TASK INPUTS:
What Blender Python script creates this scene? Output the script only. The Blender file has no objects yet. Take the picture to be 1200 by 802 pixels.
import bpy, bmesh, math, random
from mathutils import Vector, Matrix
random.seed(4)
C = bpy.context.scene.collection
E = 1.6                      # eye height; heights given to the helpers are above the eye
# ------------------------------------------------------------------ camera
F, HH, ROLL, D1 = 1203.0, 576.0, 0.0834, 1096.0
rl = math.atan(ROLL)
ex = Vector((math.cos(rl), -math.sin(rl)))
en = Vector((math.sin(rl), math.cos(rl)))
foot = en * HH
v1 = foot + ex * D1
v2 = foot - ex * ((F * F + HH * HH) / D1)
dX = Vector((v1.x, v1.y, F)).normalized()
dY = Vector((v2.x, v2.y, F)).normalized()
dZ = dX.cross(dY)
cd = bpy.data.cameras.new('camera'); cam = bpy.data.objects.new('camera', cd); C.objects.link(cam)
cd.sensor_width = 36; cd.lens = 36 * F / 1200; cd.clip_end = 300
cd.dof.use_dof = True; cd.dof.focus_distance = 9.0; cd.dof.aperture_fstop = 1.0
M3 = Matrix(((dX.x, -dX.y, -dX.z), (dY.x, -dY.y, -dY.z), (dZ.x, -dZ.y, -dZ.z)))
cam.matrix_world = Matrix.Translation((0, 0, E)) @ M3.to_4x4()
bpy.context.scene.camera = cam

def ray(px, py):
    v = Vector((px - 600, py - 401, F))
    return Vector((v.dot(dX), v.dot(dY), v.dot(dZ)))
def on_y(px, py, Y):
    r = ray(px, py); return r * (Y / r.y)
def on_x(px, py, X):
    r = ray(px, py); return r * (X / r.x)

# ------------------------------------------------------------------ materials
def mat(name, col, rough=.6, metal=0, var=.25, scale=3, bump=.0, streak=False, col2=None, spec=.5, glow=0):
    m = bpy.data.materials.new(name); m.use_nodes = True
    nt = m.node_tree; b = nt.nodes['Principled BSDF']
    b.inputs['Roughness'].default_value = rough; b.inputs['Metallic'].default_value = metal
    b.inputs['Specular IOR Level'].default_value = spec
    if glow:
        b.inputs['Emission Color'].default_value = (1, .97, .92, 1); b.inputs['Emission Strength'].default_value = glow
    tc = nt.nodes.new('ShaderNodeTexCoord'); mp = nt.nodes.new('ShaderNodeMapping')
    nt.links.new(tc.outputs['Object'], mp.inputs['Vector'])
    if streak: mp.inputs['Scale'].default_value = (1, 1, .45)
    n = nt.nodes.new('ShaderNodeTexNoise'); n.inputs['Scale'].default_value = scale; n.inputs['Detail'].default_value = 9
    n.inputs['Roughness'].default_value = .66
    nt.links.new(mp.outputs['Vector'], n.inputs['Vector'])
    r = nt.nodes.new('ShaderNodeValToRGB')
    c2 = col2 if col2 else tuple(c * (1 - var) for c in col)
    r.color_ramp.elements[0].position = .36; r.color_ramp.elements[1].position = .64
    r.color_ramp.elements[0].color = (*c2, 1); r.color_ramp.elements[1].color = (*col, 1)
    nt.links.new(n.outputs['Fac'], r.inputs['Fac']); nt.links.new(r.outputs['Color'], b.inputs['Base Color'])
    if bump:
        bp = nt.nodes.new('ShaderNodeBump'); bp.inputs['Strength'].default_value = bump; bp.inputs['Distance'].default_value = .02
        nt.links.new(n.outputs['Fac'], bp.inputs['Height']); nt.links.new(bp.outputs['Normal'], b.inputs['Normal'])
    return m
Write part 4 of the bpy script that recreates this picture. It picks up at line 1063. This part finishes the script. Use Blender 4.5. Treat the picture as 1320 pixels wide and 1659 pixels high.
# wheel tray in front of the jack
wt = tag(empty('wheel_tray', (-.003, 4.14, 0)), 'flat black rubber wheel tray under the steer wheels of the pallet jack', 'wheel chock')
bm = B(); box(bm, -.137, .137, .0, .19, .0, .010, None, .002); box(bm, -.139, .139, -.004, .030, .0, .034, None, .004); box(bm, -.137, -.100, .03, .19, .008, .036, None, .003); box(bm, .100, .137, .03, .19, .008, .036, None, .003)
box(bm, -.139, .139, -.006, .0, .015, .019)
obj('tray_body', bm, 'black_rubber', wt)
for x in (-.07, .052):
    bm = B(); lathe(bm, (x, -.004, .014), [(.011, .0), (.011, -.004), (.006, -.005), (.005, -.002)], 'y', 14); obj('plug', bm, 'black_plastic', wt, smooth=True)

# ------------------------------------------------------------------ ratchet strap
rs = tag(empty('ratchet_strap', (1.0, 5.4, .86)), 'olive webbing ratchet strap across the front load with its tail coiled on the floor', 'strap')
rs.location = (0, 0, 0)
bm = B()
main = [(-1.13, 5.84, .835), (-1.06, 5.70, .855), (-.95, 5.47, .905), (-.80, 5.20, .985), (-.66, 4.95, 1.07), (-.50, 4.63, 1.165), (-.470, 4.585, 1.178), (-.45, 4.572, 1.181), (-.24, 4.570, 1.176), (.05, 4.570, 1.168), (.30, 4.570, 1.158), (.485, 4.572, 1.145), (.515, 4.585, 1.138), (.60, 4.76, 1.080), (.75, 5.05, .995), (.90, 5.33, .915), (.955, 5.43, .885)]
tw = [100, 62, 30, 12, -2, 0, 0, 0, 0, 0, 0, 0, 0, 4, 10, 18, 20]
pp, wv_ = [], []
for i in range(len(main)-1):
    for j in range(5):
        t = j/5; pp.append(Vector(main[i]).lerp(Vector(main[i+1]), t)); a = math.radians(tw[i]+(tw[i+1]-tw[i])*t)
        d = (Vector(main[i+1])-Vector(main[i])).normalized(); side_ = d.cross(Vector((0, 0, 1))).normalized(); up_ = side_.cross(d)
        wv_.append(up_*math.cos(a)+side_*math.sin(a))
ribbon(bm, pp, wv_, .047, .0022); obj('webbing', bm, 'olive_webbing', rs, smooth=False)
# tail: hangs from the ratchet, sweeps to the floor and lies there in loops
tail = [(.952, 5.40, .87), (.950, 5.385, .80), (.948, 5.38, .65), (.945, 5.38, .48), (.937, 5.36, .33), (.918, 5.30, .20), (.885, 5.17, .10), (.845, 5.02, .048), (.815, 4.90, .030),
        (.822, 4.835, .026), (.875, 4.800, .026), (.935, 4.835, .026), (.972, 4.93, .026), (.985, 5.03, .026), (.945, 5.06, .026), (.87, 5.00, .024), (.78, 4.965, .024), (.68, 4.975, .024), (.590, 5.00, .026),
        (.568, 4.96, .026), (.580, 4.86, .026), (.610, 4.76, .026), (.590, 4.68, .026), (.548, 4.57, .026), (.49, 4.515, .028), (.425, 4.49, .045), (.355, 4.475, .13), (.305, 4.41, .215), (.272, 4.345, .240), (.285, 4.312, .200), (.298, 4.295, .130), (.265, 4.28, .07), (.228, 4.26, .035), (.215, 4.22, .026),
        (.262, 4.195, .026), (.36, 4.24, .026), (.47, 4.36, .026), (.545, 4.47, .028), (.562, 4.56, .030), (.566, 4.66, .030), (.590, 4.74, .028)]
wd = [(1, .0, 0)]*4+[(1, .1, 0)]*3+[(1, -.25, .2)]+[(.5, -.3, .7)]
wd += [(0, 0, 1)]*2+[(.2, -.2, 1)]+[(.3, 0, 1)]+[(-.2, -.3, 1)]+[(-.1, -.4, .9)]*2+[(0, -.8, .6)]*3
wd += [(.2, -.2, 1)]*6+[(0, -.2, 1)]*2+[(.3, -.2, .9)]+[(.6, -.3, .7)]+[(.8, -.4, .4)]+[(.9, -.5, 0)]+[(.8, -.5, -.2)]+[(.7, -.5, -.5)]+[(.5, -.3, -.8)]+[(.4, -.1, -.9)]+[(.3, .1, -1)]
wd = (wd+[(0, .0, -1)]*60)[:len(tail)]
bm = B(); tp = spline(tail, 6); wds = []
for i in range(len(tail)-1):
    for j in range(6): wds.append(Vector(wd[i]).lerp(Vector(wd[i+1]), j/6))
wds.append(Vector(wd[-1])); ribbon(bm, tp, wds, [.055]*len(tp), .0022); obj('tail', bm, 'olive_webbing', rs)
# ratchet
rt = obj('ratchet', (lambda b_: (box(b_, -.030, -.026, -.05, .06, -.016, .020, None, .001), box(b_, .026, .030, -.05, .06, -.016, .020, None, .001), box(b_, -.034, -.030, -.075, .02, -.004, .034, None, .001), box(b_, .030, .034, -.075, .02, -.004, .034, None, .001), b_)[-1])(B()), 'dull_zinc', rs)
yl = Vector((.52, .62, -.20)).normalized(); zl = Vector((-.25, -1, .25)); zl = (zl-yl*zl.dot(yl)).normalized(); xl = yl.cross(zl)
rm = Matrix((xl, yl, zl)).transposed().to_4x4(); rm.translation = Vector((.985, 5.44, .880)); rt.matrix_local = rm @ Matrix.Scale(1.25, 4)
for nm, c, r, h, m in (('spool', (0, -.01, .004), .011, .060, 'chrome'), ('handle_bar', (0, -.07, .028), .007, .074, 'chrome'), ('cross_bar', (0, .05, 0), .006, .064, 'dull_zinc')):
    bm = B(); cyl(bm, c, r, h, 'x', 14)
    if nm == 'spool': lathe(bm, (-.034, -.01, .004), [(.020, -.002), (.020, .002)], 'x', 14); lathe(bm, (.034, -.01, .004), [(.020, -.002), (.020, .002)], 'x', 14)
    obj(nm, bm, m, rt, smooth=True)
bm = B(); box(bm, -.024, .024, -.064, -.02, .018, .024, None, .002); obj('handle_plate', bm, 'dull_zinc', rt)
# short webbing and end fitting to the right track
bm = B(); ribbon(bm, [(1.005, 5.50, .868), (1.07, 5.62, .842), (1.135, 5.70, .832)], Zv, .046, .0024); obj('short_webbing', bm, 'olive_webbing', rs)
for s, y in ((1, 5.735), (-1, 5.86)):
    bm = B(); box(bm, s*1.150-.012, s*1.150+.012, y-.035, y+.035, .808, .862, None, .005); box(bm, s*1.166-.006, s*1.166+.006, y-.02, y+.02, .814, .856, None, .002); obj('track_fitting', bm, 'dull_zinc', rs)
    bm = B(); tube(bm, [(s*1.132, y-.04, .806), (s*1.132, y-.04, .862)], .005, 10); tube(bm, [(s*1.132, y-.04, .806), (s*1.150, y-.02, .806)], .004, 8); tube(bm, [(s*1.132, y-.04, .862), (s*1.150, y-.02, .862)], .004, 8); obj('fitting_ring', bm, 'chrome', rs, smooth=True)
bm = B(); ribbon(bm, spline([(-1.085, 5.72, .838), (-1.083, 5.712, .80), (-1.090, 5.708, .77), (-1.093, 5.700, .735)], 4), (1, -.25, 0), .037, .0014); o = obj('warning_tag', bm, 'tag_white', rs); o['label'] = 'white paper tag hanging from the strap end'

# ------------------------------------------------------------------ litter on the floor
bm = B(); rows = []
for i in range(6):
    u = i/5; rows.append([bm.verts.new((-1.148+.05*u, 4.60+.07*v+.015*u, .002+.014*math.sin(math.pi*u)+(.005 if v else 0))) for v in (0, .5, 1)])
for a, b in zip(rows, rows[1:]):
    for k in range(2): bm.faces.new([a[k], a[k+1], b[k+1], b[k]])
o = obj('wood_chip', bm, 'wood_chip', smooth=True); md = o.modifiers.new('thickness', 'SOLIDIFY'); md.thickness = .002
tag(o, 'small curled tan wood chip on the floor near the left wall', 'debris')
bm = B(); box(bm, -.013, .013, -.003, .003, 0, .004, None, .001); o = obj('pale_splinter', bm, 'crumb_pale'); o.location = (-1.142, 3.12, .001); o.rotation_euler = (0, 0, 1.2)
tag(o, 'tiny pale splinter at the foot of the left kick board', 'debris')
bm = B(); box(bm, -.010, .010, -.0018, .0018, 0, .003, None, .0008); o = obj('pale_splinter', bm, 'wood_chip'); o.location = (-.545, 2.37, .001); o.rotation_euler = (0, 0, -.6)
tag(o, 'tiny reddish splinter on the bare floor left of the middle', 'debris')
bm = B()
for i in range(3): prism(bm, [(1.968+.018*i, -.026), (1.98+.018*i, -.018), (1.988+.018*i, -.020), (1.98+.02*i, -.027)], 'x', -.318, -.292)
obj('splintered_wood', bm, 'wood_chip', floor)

WHAT NEEDS TO BE DONE: Look through the material above and print exactly the lines from the one containing "Write part 4" to the one containing "bm, 'black_plastic', wt, smooth=True)", both included, and nothing more.

RESPONSE TO THE EXERCISE:
Write part 4 of the bpy script that recreates this picture. It picks up at line 1063. This part finishes the script. Use Blender 4.5. Treat the picture as 1320 pixels wide and 1659 pixels high.
# wheel tray in front of the jack
wt = tag(empty('wheel_tray', (-.003, 4.14, 0)), 'flat black rubber wheel tray under the steer wheels of the pallet jack', 'wheel chock')
bm = B(); box(bm, -.137, .137, .0, .19, .0, .010, None, .002); box(bm, -.139, .139, -.004, .030, .0, .034, None, .004); box(bm, -.137, -.100, .03, .19, .008, .036, None, .003); box(bm, .100, .137, .03, .19, .008, .036, None, .003)
box(bm, -.139, .139, -.006, .0, .015, .019)
obj('tray_body', bm, 'black_rubber', wt)
for x in (-.07, .052):
    bm = B(); lathe(bm, (x, -.004, .014), [(.011, .0), (.011, -.004), (.006, -.005), (.005, -.002)], 'y', 14); obj('plug', bm, 'black_plastic', wt, smooth=True)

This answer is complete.